Ms. Phelan was born in Royal Oak, Mich., to William Phelan, an Army colonel, and his wife, Elizabeth, an actress. Later, with Delaware Theater Company, mother and daughter played Amanda and Laura in Tennessee Williams' The Glass Menagerie.

"I didn't train to be an actress," Ms. Phelan once said. "I didn't train to do anything, really, until I got to [the University of Michigan] and finally took my first acting class."

She was bitten for sure, but it was not Broadway glamour that drew her in. Rather, it was the world of regional theater, the community it created and the opportunities it provided.

"When you have an ensemble, you really get to know everyone," she told Stage magazine in 2010 after receiving a Barrymore Award nomination for her performance in David Hare's The Breath of Life at Lantern Theatre Company.

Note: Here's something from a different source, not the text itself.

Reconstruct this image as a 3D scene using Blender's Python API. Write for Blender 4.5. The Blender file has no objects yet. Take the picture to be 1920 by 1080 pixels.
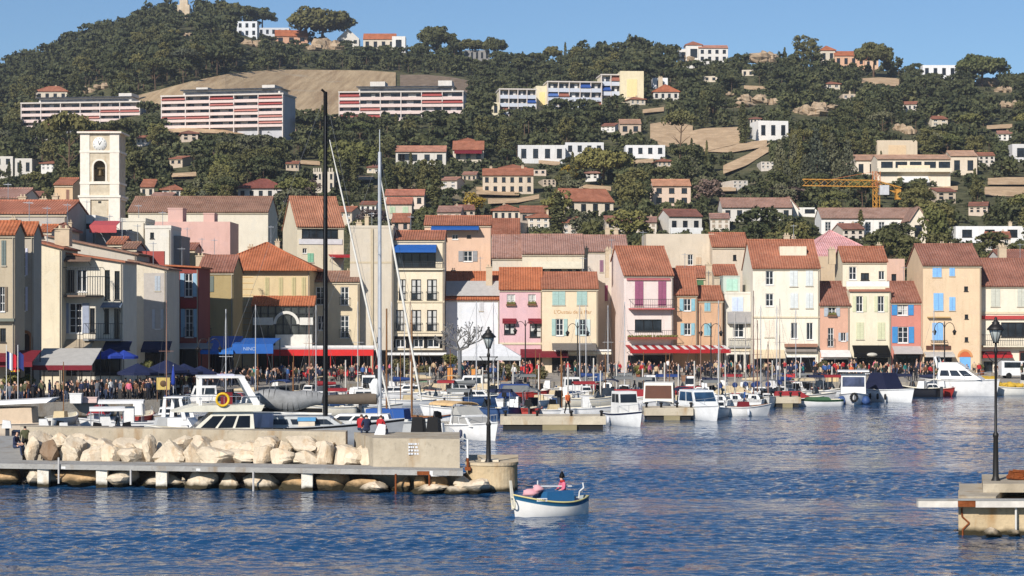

"There's no ice-breaking at the beginning of each rehearsal. You understand how the other person works. Sometimes you become a family, with some of those family problems. But all in all, there's a loyalty, possibly a love, for each other, and certainly very often a respect that makes you mesh together."

In addition to People's Light, Ms. Phelan appeared with the Lantern, the Arden Theatre, Act II Playhouse, and others, and taught and directed at Temple, Arcadia, and West Chester Universities and the University of Delaware.

She was not loath to discuss the impact of her long illness on her work.

"I think just overall I'm a little easier with my approach to acting because it doesn't have the same degree of being crucial," she said in 2010. "It's not as life-and-death as my real situation. And I'm a little more relaxed about acting. . . . I don't tense up as much."

Bradley said Ms. Phelan displayed "enormous courage" throughout her illness and worked continuously.

"I think she treasured the chance to work and do theater and teach. That's what she dedicated her last 10 years to."

In addition to her husband, she is survived by a son, Jake DeLaurier; a daughter, Natalie "Nok" Phrompeng; a sister, and two brothers.

A memorial service is being planned at the Willistown Friends Meeting. A public memorial at People's Light is also in the planning stages.